Impact
The vulnerability is a buffer overflow in the Linux kernel's device mapper ioctl handler function retrieve_status. The routine aligns an output pointer to the next 8‑byte boundary without checking bounds, which can cause the pointer to advance past the allocated buffer and allow subsequent writes to overwrite memory beyond the intended region. The flaw may only be triggered by root‑privileged requests, so non‑privileged users cannot exploit it directly.
Affected Systems
The flaw exists in the device mapper subsystem of the Linux kernel and affects all kernel installations that have not integrated the upstream commit that patches the overflow. Administrators should verify that their kernel package includes the latest patch set or upgrade to a distribution release that contains the fix.
Risk and Exploitability
The CVSS score of 7.0 indicates medium severity, reflecting the risk of kernel memory corruption when a root user issues a malformed ioctl.

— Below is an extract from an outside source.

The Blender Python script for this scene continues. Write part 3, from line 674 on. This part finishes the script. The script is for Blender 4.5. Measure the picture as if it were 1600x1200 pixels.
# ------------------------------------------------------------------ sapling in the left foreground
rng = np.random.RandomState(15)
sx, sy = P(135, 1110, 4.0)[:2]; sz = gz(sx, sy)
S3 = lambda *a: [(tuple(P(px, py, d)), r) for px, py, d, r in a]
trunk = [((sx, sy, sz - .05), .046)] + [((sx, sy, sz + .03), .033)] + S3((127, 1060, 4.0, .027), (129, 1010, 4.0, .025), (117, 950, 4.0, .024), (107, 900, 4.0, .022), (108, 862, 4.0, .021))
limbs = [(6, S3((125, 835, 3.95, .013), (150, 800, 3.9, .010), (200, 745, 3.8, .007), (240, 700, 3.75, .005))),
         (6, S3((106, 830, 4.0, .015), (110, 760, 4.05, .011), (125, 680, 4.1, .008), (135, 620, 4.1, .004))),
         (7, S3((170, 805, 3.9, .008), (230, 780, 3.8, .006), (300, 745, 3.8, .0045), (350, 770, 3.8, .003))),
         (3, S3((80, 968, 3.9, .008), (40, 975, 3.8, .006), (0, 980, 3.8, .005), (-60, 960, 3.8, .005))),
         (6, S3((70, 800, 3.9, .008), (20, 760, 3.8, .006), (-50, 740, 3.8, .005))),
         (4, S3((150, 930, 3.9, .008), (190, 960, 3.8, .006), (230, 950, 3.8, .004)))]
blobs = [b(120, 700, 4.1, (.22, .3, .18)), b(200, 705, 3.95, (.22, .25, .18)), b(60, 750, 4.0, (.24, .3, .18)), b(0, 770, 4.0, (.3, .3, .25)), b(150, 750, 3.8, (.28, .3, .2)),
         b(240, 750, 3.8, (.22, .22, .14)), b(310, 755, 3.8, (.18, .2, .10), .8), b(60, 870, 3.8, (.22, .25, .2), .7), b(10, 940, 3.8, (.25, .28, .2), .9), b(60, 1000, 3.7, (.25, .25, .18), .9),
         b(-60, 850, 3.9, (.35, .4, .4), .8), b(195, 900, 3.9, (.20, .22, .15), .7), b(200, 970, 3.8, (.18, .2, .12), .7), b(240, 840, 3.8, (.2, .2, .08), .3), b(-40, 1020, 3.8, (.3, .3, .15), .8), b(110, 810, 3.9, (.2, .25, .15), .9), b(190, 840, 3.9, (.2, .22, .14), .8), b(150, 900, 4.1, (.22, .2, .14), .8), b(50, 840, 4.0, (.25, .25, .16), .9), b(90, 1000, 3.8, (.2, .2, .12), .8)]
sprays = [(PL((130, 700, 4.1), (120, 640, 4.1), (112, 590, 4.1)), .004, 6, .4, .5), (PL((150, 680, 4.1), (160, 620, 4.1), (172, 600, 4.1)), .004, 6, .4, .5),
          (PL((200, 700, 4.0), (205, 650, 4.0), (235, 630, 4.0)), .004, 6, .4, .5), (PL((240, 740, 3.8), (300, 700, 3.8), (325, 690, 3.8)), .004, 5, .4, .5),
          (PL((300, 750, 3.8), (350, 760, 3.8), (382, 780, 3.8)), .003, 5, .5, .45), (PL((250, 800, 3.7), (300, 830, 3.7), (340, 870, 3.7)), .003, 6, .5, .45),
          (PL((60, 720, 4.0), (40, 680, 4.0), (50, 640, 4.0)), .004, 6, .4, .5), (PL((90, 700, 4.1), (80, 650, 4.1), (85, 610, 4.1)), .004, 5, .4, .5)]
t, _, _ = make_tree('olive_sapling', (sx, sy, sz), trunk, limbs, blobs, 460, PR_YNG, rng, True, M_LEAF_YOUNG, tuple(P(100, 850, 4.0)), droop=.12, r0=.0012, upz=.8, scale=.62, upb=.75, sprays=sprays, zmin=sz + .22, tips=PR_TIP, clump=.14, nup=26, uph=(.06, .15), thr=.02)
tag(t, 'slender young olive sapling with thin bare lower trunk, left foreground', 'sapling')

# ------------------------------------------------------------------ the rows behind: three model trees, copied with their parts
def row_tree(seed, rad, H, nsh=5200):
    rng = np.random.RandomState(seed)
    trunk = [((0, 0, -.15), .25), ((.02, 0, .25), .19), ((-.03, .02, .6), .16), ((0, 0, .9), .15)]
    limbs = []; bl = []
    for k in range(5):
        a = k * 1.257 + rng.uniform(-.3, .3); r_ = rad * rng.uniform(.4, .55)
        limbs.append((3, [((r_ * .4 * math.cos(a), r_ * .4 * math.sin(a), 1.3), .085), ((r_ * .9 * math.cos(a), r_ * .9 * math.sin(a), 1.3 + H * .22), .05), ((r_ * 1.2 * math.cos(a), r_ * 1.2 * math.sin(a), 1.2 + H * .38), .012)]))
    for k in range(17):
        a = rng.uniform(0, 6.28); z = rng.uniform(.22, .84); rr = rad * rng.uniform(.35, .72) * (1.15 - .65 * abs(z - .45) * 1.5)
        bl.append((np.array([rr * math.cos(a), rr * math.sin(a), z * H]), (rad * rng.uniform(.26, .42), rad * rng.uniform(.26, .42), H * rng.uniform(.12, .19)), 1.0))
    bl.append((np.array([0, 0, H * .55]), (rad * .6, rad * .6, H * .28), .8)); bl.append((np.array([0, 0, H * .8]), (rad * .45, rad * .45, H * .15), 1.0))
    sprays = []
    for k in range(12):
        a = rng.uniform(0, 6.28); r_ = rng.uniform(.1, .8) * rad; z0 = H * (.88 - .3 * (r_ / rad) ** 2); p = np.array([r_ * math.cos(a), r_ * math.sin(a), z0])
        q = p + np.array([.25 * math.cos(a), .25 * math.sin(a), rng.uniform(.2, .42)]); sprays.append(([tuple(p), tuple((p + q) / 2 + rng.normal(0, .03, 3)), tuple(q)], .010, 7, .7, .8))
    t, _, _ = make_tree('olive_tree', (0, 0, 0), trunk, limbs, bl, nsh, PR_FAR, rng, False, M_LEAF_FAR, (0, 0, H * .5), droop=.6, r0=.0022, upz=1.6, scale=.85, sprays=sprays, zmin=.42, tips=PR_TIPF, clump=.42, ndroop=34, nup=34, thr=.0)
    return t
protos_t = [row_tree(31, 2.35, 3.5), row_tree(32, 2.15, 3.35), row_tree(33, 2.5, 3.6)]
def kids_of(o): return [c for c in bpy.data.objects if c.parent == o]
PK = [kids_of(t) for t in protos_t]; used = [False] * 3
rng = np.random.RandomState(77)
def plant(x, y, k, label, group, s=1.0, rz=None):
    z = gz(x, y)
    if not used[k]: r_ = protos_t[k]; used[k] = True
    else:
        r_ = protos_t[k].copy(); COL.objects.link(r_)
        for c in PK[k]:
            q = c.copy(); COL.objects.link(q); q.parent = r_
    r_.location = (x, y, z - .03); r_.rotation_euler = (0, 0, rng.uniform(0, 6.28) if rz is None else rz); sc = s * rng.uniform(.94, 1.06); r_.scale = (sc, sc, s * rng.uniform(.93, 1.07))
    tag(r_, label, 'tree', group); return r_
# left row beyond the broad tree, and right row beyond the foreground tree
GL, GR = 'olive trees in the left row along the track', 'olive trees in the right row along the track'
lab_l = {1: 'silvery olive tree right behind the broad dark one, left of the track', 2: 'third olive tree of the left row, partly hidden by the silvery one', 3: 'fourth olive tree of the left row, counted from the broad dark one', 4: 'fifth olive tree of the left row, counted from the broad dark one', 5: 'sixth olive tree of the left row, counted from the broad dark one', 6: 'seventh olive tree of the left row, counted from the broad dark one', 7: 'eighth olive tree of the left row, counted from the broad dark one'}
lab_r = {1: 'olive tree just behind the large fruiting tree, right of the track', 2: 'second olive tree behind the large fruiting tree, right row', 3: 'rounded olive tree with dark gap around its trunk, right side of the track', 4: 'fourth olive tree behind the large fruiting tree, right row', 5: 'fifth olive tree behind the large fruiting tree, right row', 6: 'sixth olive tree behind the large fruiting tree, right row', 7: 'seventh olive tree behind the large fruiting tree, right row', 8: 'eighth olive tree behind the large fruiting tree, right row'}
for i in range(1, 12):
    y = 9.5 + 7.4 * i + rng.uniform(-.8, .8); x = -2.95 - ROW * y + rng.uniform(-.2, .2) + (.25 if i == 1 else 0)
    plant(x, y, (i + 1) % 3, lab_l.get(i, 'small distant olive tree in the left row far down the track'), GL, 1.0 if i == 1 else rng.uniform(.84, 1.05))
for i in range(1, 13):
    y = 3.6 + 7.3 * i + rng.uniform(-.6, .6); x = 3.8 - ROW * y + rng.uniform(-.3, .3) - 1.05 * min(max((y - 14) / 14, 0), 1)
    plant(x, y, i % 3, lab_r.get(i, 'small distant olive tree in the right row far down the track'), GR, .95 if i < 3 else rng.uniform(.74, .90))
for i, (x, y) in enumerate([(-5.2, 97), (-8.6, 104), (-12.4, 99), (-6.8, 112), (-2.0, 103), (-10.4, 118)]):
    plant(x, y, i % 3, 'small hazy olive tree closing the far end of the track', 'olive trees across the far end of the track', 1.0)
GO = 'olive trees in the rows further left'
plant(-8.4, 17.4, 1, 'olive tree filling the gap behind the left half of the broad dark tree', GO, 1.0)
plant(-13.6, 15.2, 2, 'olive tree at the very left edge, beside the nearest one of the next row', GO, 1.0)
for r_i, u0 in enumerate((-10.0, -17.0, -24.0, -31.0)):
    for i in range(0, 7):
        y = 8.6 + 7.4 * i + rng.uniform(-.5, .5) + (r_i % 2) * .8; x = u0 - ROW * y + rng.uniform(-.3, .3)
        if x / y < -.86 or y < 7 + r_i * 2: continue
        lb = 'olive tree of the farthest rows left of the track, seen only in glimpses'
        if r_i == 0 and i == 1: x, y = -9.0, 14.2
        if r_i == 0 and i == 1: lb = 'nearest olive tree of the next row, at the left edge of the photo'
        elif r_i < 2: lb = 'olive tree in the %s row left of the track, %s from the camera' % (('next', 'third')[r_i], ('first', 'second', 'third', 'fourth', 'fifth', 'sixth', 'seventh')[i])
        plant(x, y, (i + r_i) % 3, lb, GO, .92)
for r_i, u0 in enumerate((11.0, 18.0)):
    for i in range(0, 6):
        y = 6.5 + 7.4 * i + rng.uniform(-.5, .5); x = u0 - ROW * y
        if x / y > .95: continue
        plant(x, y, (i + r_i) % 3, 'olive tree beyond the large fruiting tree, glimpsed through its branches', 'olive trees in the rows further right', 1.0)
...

The EPSS metric is unavailable and the vulnerability is not in the CISA KEV catalog, suggesting no known widespread exploitation yet. Attackers with root privileges could intentionally craft unaligned buffers to trigger the overflow, potentially overwriting kernel memory; however, typical library usage aligns buffers to 8‑byte boundaries, reducing the likelihood of accidental exploitation.